Data block:
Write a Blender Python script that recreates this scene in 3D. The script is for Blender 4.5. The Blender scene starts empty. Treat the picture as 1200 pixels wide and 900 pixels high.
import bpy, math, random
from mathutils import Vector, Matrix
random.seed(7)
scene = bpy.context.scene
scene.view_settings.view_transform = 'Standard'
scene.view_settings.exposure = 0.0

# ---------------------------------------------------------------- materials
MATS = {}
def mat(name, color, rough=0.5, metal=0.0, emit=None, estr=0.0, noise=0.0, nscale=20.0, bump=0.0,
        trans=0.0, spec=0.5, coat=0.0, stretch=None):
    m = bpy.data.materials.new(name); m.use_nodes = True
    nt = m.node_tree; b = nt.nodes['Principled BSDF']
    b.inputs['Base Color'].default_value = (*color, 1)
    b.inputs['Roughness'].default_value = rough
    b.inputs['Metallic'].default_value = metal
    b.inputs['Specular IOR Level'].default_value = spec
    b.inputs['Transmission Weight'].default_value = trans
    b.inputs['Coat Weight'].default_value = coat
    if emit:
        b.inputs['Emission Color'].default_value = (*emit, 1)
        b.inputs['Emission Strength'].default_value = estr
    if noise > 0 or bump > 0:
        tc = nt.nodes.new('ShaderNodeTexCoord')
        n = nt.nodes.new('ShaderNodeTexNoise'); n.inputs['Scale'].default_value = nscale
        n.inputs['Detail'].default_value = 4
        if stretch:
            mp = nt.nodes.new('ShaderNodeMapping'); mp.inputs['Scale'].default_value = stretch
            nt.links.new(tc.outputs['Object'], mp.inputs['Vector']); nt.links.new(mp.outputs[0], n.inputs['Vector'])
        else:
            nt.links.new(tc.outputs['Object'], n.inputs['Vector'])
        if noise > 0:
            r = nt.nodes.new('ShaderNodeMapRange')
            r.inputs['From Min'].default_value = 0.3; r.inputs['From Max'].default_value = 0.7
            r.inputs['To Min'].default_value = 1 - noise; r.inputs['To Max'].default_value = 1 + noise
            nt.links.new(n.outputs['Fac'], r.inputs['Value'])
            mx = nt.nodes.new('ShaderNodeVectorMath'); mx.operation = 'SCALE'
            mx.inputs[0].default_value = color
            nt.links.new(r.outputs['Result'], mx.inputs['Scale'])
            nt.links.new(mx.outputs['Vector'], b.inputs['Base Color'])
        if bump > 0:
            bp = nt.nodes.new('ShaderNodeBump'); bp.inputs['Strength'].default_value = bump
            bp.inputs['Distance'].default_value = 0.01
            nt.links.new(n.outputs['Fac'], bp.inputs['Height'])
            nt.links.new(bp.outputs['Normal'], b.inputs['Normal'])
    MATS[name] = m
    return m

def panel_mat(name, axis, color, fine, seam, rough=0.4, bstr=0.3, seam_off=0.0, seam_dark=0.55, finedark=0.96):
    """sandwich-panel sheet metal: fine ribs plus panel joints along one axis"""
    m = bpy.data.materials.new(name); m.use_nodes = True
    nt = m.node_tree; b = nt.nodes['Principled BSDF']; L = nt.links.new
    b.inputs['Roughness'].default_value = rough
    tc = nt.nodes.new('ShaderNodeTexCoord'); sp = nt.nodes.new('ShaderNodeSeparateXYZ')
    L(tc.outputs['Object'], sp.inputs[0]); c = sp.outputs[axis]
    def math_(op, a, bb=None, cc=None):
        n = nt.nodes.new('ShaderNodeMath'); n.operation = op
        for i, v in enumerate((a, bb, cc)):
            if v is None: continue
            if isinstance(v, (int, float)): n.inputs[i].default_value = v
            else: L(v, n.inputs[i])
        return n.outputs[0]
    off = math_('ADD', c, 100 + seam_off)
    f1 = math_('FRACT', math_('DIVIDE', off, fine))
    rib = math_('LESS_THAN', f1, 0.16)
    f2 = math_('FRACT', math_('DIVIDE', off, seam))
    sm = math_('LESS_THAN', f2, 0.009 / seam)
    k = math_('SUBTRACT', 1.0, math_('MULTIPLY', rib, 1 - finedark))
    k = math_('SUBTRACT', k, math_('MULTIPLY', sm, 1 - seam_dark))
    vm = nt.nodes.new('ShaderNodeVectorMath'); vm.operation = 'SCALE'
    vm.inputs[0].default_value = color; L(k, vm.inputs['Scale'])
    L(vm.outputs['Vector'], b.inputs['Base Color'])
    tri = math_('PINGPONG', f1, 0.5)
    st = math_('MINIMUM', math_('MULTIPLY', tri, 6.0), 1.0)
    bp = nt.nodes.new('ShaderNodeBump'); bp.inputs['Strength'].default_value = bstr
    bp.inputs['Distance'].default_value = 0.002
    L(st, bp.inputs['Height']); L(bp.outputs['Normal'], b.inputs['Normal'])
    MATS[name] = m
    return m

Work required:
Each line of the material above needs to be quoted exactly, please.

Task response:
Write a Blender Python script that recreates this scene in 3D. The script is for Blender 4.5. The Blender scene starts empty. Treat the picture as 1200 pixels wide and 900 pixels high.
import bpy, math, random
from mathutils import Vector, Matrix
random.seed(7)
scene = bpy.context.scene
scene.view_settings.view_transform = 'Standard'
scene.view_settings.exposure = 0.0

# ---------------------------------------------------------------- materials
MATS = {}
def mat(name, color, rough=0.5, metal=0.0, emit=None, estr=0.0, noise=0.0, nscale=20.0, bump=0.0,
        trans=0.0, spec=0.5, coat=0.0, stretch=None):
    m = bpy.data.materials.new(name); m.use_nodes = True
    nt = m.node_tree; b = nt.nodes['Principled BSDF']
    b.inputs['Base Color'].default_value = (*color, 1)
    b.inputs['Roughness'].default_value = rough
    b.inputs['Metallic'].default_value = metal
    b.inputs['Specular IOR Level'].default_value = spec
    b.inputs['Transmission Weight'].default_value = trans
    b.inputs['Coat Weight'].default_value = coat
    if emit:
        b.inputs['Emission Color'].default_value = (*emit, 1)
        b.inputs['Emission Strength'].default_value = estr
    if noise > 0 or bump > 0:
        tc = nt.nodes.new('ShaderNodeTexCoord')
        n = nt.nodes.new('ShaderNodeTexNoise'); n.inputs['Scale'].default_value = nscale
        n.inputs['Detail'].default_value = 4
        if stretch:
            mp = nt.nodes.new('ShaderNodeMapping'); mp.inputs['Scale'].default_value = stretch
            nt.links.new(tc.outputs['Object'], mp.inputs['Vector']); nt.links.new(mp.outputs[0], n.inputs['Vector'])
        else:
            nt.links.new(tc.outputs['Object'], n.inputs['Vector'])
        if noise > 0:
            r = nt.nodes.new('ShaderNodeMapRange')
            r.inputs['From Min'].default_value = 0.3; r.inputs['From Max'].default_value = 0.7
            r.inputs['To Min'].default_value = 1 - noise; r.inputs['To Max'].default_value = 1 + noise
            nt.links.new(n.outputs['Fac'], r.inputs['Value'])
            mx = nt.nodes.new('ShaderNodeVectorMath'); mx.operation = 'SCALE'
            mx.inputs[0].default_value = color
            nt.links.new(r.outputs['Result'], mx.inputs['Scale'])
            nt.links.new(mx.outputs['Vector'], b.inputs['Base Color'])
        if bump > 0:
            bp = nt.nodes.new('ShaderNodeBump'); bp.inputs['Strength'].default_value = bump
            bp.inputs['Distance'].default_value = 0.01
            nt.links.new(n.outputs['Fac'], bp.inputs['Height'])
            nt.links.new(bp.outputs['Normal'], b.inputs['Normal'])
    MATS[name] = m
    return m

def panel_mat(name, axis, color, fine, seam, rough=0.4, bstr=0.3, seam_off=0.0, seam_dark=0.55, finedark=0.96):
    """sandwich-panel sheet metal: fine ribs plus panel joints along one axis"""
    m = bpy.data.materials.new(name); m.use_nodes = True
    nt = m.node_tree; b = nt.nodes['Principled BSDF']; L = nt.links.new
    b.inputs['Roughness'].default_value = rough
    tc = nt.nodes.new('ShaderNodeTexCoord'); sp = nt.nodes.new('ShaderNodeSeparateXYZ')
    L(tc.outputs['Object'], sp.inputs[0]); c = sp.outputs[axis]
    def math_(op, a, bb=None, cc=None):
        n = nt.nodes.new('ShaderNodeMath'); n.operation = op
        for i, v in enumerate((a, bb, cc)):
            if v is None: continue
            if isinstance(v, (int, float)): n.inputs[i].default_value = v
            else: L(v, n.inputs[i])
        return n.outputs[0]
    off = math_('ADD', c, 100 + seam_off)
    f1 = math_('FRACT', math_('DIVIDE', off, fine))
    rib = math_('LESS_THAN', f1, 0.16)
    f2 = math_('FRACT', math_('DIVIDE', off, seam))
    sm = math_('LESS_THAN', f2, 0.009 / seam)
    k = math_('SUBTRACT', 1.0, math_('MULTIPLY', rib, 1 - finedark))
    k = math_('SUBTRACT', k, math_('MULTIPLY', sm, 1 - seam_dark))
    vm = nt.nodes.new('ShaderNodeVectorMath'); vm.operation = 'SCALE'
    vm.inputs[0].default_value = color; L(k, vm.inputs['Scale'])
    L(vm.outputs['Vector'], b.inputs['Base Color'])
    tri = math_('PINGPONG', f1, 0.5)
    st = math_('MINIMUM', math_('MULTIPLY', tri, 6.0), 1.0)
    bp = nt.nodes.new('ShaderNodeBump'); bp.inputs['Strength'].default_value = bstr
    bp.inputs['Distance'].default_value = 0.002
    L(st, bp.inputs['Height']); L(bp.outputs['Normal'], b.inputs['Normal'])
    MATS[name] = m
    return m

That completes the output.